Maybe the world's smallest hex editor

Welcome to GrOS

This is a "single sector" bootable hexadecimal editor. To run it, you must boot it. Just write the image file "disk.bin" into the some disk and you're ready to go.

Please, use GrOS with caution and use it on a toy disk (A disk only for it). I recommend testing it first in an emulator.

You can assemble the source code yourself with NASM:

nasm disk.asm -f bin -o disk.bin

Getting started

When booted, GrOS should display a 16 color 80x50 text mode screen, with an 8x8 font. Like this:

Like on most hex editors, GrOS has an ASCII and a hexadecimal panel available for editing.

The ASCII panel is on the left with 16x32 characters. On the right is the hexadecimal panel, with 32x32 characters (since a byte is represented here with 2 hexadecimal digits). This panel has vertical bars of alternating colors to assist you in distinguishing the bytes.

The data you edit is a raw disk sector, and on top of both panels is the 8 byte LBA address of that sector (in Little Endian). If the data is also code, you can call it.

Everything else is void and you can't write on it, even though you can hover the cursor on it.

There is a red cursor that indicates where you are typing. It only appears when GrOS is waiting for a keystroke. When the cursor is on the ASCII panel, you can type any letter. On the hex board, you can only type the ten digits and the upper case letters from A to F.

When you type on any panel, the bytes changed are displayed in a different color until you save your progress on disk or discard it by reading a fresh sector.

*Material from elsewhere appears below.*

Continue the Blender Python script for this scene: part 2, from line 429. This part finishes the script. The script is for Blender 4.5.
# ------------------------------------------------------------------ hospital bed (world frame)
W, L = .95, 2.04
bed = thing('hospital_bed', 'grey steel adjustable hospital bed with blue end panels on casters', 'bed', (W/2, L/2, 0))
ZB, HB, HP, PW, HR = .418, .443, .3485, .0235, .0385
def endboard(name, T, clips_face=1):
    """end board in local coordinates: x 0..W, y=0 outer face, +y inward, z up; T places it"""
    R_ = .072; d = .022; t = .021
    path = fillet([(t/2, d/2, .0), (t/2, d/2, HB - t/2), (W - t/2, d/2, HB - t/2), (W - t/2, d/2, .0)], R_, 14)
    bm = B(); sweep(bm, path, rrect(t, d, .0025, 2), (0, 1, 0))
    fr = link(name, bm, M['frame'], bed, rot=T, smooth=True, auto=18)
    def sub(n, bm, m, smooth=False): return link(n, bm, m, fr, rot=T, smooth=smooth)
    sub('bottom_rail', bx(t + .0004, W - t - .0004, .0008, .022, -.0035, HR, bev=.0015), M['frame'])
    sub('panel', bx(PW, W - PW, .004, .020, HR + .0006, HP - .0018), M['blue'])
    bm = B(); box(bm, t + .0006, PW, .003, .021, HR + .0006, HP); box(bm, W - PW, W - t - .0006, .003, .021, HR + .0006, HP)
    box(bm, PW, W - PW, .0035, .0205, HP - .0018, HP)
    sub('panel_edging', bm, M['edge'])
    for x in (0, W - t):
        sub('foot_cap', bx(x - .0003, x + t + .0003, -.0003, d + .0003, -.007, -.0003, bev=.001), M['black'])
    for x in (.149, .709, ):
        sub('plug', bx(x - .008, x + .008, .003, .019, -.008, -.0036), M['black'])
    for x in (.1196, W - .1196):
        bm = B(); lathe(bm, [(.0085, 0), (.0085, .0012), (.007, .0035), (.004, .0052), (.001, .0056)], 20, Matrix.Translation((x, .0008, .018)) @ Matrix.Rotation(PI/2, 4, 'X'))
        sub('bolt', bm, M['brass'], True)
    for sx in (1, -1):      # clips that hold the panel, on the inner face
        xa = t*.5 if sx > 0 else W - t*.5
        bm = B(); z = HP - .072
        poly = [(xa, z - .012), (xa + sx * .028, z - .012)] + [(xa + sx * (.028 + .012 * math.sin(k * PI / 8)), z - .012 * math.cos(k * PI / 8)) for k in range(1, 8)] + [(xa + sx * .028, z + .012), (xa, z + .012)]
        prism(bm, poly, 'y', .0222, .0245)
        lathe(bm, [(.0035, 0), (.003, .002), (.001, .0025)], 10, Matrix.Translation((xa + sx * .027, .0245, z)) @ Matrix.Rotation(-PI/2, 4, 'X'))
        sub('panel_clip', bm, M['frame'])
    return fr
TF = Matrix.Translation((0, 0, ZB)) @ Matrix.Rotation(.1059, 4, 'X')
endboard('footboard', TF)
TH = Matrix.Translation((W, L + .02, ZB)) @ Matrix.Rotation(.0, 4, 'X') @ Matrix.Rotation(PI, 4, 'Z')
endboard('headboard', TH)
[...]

You can only use the keyboard, with a fixed layout.

Key controls

  • Arrow keys: Move the cursor around.

  • Any ASCII char: Attempts to type on the buffer. Always fail on void and may fail on hex panel, if you type a non hex digit.

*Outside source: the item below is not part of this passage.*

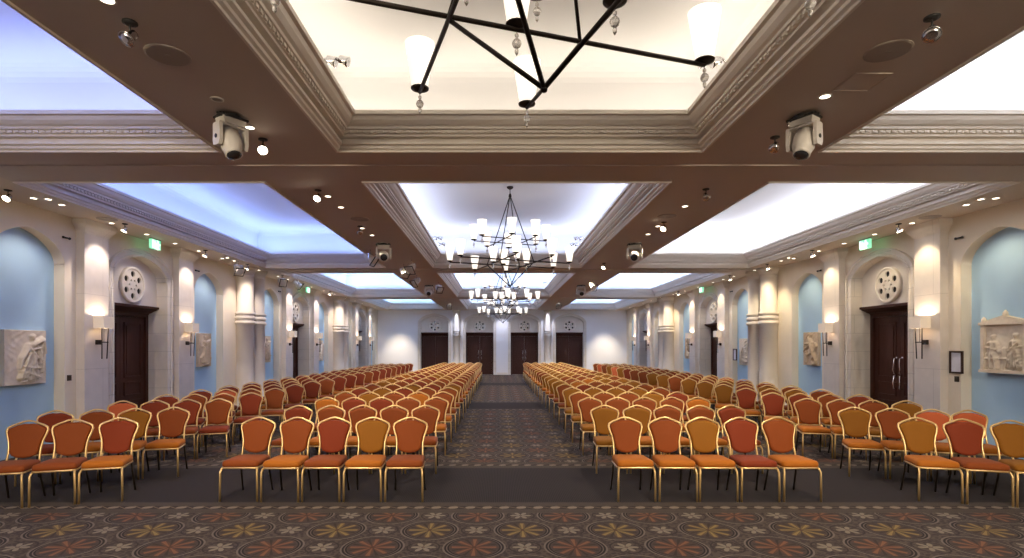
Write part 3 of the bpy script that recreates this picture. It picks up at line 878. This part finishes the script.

  • F8: Reads the sector from disk, discarding any changes. This restores all colors.

  • F9: Writes the buffer into disk saving any changes. This also restore all colors.

  • F12: Calls the code on buffer. Use with CAUTION, as it may crash GrOS or corrupt ANY disk connected.

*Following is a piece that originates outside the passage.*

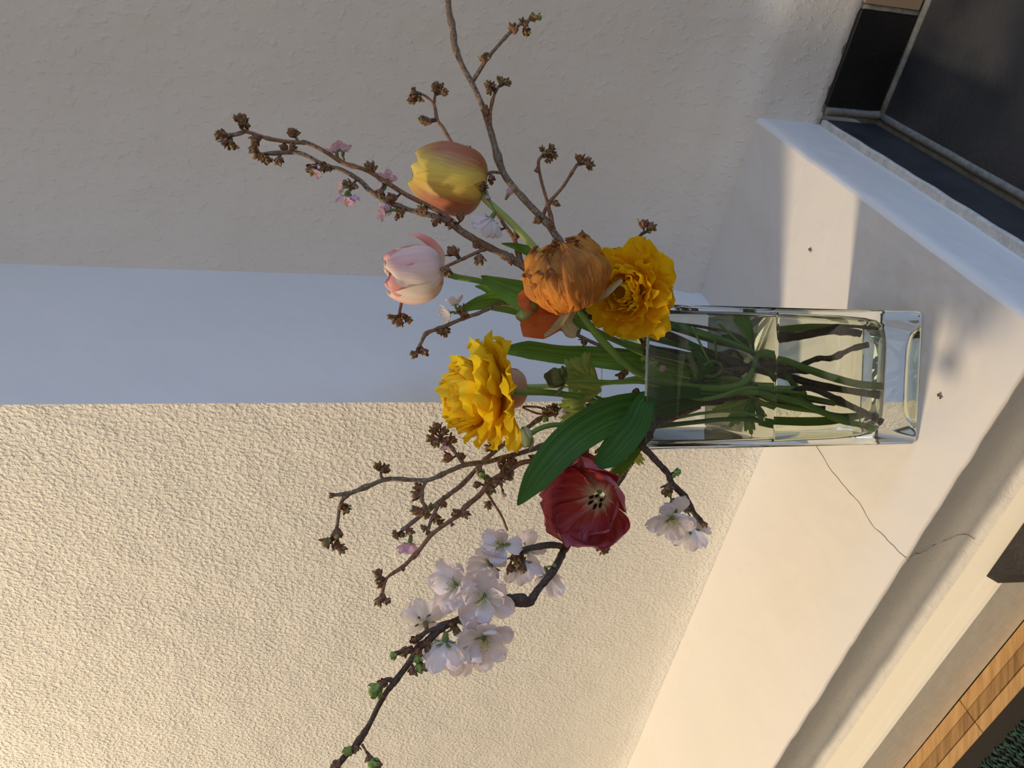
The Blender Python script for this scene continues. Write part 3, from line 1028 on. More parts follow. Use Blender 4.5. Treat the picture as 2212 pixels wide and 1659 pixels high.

  • TAB: Swap the cursor position between the ASCII and the hex panels.

Notes

  • When you type data in either panel, only the video memory is changed. When you save the sector, the video data is dumped into a memory buffer which in turn is stored in the actual disk. When you read the sector, the disk sector is read into the memory buffer and the video memory updates automatically. It's only the memory buffer that can run custom code, of course, so you need to save the data into the disk to actually update it.
  • The read and write functions use the DL register to indicate which disk to operate. When the BIOS jumps execution into GrOS, this same register determines which disk GrOS is editing. The GrOS code never changes the value of this register. The only way to change it is by running the code in buffer.
  • In order to the F12 command to be executed, the code must start with 0x9090 as a protection layer. This actually performs two NOP instructions.
  • The text displayed in the preview image is only for demonstration purposes.
  • In an emulator like qemu, you can to add some extra sectors since editing the first is risky.